Go through the listing beneath this task and return every line that carries the string "True".

- _Dataset excerpt_
↓
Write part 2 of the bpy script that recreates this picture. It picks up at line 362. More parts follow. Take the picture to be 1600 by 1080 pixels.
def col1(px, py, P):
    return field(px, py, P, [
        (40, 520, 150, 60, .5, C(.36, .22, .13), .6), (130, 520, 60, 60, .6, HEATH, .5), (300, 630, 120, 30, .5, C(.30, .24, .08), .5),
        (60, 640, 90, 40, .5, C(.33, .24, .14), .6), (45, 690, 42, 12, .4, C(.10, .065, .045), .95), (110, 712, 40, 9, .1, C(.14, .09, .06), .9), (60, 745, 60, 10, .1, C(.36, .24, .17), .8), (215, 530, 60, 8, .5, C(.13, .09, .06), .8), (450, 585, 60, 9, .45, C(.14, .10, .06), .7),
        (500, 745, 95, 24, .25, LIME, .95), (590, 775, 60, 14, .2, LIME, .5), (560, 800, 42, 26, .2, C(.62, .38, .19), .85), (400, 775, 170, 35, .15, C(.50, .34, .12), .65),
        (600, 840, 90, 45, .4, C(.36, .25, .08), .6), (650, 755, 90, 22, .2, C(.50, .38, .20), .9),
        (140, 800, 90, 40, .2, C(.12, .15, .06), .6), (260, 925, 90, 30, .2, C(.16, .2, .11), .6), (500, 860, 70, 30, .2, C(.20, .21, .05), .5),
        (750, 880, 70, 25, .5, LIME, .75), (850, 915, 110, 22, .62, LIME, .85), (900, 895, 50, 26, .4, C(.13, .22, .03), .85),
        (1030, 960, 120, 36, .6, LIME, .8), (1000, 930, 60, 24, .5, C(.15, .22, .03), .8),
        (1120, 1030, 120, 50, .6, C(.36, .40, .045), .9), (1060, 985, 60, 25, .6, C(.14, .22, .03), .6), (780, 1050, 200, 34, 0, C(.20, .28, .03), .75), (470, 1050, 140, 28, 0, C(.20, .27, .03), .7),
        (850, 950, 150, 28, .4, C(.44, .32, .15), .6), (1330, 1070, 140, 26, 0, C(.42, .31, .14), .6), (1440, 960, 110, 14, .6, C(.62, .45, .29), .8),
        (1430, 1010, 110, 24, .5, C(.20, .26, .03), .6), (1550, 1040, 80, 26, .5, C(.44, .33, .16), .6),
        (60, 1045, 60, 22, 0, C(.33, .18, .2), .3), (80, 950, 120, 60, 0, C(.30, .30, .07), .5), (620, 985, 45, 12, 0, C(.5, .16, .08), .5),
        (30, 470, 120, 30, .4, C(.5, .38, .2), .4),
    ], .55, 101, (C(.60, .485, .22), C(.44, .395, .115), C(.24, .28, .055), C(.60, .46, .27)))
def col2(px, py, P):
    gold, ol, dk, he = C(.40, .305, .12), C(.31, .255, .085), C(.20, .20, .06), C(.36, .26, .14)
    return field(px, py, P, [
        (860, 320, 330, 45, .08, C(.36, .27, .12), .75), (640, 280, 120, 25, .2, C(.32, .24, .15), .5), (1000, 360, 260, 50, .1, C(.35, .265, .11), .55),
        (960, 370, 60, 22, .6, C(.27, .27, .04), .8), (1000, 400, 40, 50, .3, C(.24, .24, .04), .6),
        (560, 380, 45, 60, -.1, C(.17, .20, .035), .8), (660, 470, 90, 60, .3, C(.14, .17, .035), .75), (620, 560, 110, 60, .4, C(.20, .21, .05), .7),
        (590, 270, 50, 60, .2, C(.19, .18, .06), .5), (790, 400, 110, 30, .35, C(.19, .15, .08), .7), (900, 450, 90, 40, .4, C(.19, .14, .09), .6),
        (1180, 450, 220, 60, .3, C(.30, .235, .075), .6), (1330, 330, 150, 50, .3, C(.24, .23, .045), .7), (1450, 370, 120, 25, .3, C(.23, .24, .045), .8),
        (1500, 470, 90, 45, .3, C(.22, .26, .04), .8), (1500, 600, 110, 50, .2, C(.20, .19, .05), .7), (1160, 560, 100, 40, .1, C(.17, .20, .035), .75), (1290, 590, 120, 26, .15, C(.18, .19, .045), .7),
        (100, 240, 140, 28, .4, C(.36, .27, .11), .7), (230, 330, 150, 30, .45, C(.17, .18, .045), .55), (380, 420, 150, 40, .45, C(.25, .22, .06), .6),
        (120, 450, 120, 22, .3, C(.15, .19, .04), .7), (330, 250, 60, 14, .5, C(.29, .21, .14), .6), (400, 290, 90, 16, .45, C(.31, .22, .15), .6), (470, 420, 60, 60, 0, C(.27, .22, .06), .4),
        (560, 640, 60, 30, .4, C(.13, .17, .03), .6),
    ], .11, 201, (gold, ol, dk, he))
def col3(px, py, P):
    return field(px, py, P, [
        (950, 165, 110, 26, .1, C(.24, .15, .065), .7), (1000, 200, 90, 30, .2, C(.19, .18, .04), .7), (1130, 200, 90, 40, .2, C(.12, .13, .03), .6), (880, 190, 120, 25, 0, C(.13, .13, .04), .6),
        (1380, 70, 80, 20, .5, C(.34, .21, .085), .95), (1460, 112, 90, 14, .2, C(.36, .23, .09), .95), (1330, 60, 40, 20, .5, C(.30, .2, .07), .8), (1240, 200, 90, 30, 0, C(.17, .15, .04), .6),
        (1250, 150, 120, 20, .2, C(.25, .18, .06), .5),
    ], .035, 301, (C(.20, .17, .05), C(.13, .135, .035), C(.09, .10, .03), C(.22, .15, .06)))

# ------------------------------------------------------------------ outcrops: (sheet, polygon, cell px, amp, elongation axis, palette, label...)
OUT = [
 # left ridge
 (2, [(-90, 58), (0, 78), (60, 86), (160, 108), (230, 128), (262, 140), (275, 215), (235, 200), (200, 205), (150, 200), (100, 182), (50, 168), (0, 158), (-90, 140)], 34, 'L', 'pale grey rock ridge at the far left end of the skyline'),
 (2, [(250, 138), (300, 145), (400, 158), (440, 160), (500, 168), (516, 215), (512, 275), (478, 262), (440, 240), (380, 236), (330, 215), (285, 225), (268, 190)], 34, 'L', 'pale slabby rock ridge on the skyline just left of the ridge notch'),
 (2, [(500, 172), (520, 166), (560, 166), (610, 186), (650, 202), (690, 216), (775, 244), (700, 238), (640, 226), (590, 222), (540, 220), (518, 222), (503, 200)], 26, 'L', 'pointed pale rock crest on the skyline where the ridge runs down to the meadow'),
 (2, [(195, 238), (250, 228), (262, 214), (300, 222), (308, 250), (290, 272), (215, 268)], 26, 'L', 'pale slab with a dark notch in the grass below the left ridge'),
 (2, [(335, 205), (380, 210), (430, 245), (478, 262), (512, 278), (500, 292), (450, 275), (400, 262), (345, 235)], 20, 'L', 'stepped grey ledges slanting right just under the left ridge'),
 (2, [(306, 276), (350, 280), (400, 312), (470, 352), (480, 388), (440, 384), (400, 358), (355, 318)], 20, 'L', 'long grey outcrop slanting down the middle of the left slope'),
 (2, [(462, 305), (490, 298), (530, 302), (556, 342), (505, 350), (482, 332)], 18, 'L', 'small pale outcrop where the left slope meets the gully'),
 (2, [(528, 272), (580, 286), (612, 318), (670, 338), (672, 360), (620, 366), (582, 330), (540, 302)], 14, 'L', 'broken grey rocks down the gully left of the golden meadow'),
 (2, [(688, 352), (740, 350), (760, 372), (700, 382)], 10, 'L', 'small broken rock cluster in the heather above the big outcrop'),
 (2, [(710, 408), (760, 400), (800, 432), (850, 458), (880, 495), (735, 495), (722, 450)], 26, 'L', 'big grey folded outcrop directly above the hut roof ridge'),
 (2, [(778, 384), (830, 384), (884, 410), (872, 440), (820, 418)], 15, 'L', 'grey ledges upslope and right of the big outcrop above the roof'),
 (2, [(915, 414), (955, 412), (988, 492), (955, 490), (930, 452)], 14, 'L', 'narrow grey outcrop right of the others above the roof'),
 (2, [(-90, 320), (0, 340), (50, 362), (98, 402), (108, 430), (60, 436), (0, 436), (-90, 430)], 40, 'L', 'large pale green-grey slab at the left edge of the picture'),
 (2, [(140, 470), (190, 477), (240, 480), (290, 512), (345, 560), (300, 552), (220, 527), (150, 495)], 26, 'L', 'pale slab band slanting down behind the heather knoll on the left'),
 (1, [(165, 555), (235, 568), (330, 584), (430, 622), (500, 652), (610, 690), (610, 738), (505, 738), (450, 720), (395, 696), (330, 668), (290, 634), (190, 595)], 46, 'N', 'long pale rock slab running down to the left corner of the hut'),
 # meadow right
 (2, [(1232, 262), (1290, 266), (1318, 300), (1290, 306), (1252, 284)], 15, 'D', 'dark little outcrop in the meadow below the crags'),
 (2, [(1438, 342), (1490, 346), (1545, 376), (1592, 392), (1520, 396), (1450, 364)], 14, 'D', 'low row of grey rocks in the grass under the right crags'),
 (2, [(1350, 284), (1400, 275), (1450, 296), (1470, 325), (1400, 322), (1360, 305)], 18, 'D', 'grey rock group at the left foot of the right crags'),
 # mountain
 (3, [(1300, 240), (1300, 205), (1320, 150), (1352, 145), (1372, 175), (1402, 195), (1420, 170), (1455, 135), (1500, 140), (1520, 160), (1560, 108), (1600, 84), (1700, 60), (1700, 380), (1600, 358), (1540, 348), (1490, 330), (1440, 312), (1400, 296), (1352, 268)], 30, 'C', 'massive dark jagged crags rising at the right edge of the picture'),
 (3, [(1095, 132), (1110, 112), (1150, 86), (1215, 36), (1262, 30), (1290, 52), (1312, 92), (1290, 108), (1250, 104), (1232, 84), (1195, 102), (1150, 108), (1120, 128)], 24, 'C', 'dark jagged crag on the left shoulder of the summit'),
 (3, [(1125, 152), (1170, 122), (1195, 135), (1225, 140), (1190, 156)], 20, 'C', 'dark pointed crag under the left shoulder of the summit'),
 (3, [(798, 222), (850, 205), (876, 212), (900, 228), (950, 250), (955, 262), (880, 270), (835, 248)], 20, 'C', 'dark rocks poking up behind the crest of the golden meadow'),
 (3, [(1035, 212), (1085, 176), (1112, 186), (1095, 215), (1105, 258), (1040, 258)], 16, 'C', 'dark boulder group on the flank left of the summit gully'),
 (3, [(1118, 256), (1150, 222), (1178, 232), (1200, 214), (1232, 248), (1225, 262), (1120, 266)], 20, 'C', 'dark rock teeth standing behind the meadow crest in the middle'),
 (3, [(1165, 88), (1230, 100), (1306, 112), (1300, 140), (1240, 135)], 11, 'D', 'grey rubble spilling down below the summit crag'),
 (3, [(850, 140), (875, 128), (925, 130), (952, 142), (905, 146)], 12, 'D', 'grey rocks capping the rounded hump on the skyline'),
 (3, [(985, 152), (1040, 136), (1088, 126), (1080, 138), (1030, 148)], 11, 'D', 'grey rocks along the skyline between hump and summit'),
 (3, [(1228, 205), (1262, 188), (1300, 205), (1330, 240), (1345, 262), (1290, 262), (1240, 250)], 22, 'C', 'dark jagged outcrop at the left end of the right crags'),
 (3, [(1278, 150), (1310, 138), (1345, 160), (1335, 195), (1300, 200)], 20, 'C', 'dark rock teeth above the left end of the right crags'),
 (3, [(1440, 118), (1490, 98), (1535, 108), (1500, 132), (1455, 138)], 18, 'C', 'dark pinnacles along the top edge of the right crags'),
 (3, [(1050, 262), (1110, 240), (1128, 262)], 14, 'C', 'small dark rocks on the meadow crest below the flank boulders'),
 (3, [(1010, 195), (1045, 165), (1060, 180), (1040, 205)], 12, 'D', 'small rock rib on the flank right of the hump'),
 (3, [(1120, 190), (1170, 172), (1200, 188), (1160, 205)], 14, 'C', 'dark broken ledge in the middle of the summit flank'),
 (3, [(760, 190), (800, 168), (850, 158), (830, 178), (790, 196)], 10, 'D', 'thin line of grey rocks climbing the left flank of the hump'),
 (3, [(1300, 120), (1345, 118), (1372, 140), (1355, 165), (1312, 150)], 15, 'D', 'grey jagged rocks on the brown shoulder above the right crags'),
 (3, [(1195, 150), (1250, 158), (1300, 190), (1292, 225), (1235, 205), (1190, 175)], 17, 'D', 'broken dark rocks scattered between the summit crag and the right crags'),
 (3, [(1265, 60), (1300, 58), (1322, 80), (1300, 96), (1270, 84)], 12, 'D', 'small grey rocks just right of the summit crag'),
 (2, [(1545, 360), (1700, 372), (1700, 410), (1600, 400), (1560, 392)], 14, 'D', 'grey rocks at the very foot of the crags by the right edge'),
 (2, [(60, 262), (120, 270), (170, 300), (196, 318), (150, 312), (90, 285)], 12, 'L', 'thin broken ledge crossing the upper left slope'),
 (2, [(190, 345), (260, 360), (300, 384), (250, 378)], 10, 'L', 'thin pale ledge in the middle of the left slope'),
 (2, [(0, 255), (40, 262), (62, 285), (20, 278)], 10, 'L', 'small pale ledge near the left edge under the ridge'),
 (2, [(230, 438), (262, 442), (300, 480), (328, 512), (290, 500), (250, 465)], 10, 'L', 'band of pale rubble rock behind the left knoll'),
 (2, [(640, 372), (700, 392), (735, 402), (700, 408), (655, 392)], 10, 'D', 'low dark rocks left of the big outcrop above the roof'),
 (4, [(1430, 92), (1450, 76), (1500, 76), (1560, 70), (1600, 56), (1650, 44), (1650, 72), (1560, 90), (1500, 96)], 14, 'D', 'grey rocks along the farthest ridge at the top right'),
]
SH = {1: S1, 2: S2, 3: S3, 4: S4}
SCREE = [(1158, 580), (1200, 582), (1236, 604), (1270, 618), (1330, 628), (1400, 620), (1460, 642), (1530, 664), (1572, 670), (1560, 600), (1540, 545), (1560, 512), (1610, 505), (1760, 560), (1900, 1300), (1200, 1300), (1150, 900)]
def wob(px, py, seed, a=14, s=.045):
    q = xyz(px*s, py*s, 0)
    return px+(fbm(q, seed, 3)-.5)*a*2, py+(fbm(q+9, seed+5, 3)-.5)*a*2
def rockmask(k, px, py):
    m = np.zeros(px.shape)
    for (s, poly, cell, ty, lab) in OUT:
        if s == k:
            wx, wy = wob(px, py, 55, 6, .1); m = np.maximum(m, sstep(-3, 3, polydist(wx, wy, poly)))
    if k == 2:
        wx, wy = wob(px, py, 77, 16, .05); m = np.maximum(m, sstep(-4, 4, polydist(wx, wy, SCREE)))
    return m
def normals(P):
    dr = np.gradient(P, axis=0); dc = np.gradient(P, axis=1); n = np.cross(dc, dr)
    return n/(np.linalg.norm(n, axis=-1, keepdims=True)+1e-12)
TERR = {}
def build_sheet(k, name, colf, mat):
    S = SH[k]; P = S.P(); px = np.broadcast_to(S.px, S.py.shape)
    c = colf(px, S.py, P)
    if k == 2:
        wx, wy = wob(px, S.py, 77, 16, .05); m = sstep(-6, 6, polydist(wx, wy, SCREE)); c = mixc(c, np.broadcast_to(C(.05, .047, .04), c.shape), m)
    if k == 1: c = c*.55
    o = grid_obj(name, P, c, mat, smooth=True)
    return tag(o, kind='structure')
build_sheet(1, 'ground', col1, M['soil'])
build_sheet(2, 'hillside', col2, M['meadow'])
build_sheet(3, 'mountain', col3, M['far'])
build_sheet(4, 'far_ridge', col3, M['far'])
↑
- _Reply_
    return n/(np.linalg.norm(n, axis=-1, keepdims=True)+1e-12)
    o = grid_obj(name, P, c, mat, smooth=True)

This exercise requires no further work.